As Tara Maginnis, Ph.D., points out in “Fashion Shows, Strip Shows and Beauty Pageants: The Theatre of the Feminine Ideal,” the runway moves the queen from icy, onstage distance to chummy closeness with her audience. The walkway’s elevation, though, subconsciously reminds the riffraff of her stature. So Miss America is simultaneously both subservient to and above Her People.

Sort of the way strippers and models are, concludes Maginnis, drawing a comparison that would surely offend the gracious Val and Arlene.

“What must it feel like up there?” I ask the gals, the germ of an idea forming in my questionably feminist brain.

What’s it like, during the “Parade of States,” to announce your hometown, then haul butt down that indoor jetty to cheers and whistles? What’s it like to be the one girl for whom this group strut is to be mere preamble to the lone, adoring stroll she’ll take once crowned, when deafening applause and blasting flashbulbs nearly shake Convention Hall into the Atlantic surf?

I must find out. I owe it to my five sisters.

We were raised on the pageant, gleefully rating hairdos and costumes, smiles and walks. We didn’t know it back then, but the pageant played out on a grand scale the competition we unconsciously lived every day.

Who was the prettiest among us? The smartest, most talented or liked? Who, when you got right down to it, was the Favored Daughter, the one Mom and Dad loved best? Watching the pageant, I’d feel a swell of affinity with the new queen.

“That’s me,” I’d think, unaware I was even doing so, “both equal to and more special than my sisters. One day, everyone will understand this!”

My sisters, of course, were thinking the same thing.
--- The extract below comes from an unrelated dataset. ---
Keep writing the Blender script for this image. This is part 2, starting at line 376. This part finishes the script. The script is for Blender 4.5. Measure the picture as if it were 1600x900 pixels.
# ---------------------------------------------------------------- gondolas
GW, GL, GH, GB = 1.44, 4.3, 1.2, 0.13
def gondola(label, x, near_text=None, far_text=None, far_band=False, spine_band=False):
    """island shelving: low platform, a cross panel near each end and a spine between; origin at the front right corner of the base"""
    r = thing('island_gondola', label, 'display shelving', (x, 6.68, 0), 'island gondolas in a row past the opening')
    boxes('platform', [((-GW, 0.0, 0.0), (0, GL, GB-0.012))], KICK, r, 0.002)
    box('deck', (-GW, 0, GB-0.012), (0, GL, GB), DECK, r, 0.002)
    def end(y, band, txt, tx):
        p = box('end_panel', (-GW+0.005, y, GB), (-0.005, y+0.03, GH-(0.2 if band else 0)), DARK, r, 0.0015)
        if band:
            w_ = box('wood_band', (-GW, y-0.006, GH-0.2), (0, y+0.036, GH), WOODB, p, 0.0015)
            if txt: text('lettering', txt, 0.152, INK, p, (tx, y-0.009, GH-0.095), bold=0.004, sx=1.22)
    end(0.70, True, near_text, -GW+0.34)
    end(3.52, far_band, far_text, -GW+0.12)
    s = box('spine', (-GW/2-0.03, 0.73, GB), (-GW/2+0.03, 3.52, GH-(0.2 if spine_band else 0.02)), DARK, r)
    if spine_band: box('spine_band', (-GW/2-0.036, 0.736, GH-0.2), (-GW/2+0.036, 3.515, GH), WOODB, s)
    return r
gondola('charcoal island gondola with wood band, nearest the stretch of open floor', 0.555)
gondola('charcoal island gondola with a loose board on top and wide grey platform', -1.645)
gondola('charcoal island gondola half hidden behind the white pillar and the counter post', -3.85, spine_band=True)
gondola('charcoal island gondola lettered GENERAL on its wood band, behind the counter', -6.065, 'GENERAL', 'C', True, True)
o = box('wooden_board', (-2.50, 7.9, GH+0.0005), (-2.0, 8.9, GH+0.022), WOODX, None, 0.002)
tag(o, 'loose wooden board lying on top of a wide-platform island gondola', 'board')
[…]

I haven’t thought about that in years, but looking at the runway, it all comes back. And I sense it’s time to come full circle.

“Go for it!” says Arlene.

“Excuse me,” I ask a production person young enough to be my daughter. “I’m 42 years old, 20 pounds overweight, and I’ve never been in a pageant in my life. Can I walk the runway?”

She nods.

I take the runway stairs two at a time, and, I gotta tell you, it’s overwhelming up there. Convention Hall’s vaulted ceiling, the countless tiers of seats, the awesome echo of the place — I feel a surge of respect for any girl who can traverse the runway without throwing up on her roses. I close my eyes and imagine that I have been voted most special, the Chosen One.

I pull my cell phone from my pocket and, one by one, dial up my beloved sisters: Peg, Pat, Fran, Marylou, Rosie — my lifelong posse, my team of aging, basement-TV beauty queens, each worthier than the next to wear a crown.

Are you sitting down?" I say to Franny, the first one who answers. "Because you will never, ever guess where I'm calling from."